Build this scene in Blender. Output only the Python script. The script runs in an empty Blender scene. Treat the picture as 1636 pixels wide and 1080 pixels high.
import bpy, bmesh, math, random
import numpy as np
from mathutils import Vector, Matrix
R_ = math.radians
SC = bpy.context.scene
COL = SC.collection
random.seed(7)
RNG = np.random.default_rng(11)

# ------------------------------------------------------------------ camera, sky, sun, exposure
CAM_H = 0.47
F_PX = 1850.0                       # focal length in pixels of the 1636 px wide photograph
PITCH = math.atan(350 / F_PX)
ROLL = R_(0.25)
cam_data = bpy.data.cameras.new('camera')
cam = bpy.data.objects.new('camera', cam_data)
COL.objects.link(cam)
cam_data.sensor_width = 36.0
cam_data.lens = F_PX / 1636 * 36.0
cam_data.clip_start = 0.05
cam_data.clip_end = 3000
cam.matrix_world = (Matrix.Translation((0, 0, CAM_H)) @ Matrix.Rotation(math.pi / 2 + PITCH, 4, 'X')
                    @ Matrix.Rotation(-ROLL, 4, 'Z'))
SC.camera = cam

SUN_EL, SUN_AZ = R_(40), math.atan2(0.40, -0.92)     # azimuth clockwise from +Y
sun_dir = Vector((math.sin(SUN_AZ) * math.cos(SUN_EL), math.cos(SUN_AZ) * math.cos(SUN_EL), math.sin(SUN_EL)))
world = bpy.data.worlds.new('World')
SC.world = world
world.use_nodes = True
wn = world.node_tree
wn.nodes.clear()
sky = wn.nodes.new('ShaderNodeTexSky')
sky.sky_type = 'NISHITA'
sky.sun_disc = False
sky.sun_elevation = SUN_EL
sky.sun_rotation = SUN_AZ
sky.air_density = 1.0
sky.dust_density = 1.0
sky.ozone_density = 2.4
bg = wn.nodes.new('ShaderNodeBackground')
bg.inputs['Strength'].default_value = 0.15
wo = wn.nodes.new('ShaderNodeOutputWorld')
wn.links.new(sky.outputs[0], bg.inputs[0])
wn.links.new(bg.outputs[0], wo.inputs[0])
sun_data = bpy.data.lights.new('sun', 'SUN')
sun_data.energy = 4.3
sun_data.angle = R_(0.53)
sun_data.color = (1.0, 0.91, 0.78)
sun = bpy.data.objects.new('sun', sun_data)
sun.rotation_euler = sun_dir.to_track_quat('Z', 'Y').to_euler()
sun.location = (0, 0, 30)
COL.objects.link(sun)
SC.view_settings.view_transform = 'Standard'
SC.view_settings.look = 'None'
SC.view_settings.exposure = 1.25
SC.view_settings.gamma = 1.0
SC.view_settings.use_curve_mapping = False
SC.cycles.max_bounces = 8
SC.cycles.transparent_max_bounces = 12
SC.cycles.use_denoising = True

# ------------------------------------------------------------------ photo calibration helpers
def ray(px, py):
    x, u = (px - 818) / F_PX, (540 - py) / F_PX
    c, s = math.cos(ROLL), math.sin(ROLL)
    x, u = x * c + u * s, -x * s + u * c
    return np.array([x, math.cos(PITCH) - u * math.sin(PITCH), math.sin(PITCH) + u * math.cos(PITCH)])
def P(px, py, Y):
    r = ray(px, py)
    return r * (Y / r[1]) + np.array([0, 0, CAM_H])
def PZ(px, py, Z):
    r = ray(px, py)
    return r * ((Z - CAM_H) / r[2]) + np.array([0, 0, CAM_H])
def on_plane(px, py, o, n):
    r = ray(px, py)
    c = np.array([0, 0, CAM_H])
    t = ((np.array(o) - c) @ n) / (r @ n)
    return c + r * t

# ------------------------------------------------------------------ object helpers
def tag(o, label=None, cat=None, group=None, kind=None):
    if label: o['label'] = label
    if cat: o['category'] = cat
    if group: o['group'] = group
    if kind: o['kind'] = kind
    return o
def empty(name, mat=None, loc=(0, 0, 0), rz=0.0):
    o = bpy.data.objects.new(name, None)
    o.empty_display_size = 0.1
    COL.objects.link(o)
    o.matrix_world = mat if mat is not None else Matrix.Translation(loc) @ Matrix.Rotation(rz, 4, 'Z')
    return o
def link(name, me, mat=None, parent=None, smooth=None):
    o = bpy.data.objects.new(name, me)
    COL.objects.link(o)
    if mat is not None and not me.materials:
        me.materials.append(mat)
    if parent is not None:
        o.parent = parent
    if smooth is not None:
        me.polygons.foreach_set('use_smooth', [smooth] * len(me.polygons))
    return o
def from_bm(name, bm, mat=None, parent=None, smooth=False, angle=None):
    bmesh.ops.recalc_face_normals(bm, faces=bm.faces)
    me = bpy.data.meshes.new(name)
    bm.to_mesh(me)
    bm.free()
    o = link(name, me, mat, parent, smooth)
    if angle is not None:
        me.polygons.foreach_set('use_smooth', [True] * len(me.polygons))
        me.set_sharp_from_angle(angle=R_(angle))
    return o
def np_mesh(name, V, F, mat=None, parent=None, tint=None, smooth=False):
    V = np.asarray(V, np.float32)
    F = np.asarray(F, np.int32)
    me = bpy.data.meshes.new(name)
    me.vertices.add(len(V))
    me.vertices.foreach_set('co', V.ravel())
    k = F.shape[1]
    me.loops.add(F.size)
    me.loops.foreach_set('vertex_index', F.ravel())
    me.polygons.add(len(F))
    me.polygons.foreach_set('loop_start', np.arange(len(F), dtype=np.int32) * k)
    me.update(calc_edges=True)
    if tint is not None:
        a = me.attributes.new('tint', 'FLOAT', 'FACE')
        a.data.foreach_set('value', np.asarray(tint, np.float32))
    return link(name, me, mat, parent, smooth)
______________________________
Short task
Set down verbatim only the lines between the start of the data above and the line with "SC.camera = cam", both boundaries included.

Response to this exercise
Build this scene in Blender. Output only the Python script. The script runs in an empty Blender scene. Treat the picture as 1636 pixels wide and 1080 pixels high.
import bpy, bmesh, math, random
import numpy as np
from mathutils import Vector, Matrix
R_ = math.radians
SC = bpy.context.scene
COL = SC.collection
random.seed(7)
RNG = np.random.default_rng(11)

# ------------------------------------------------------------------ camera, sky, sun, exposure
CAM_H = 0.47
F_PX = 1850.0                       # focal length in pixels of the 1636 px wide photograph
PITCH = math.atan(350 / F_PX)
ROLL = R_(0.25)
cam_data = bpy.data.cameras.new('camera')
cam = bpy.data.objects.new('camera', cam_data)
COL.objects.link(cam)
cam_data.sensor_width = 36.0
cam_data.lens = F_PX / 1636 * 36.0
cam_data.clip_start = 0.05
cam_data.clip_end = 3000
cam.matrix_world = (Matrix.Translation((0, 0, CAM_H)) @ Matrix.Rotation(math.pi / 2 + PITCH, 4, 'X')
                    @ Matrix.Rotation(-ROLL, 4, 'Z'))
SC.camera = cam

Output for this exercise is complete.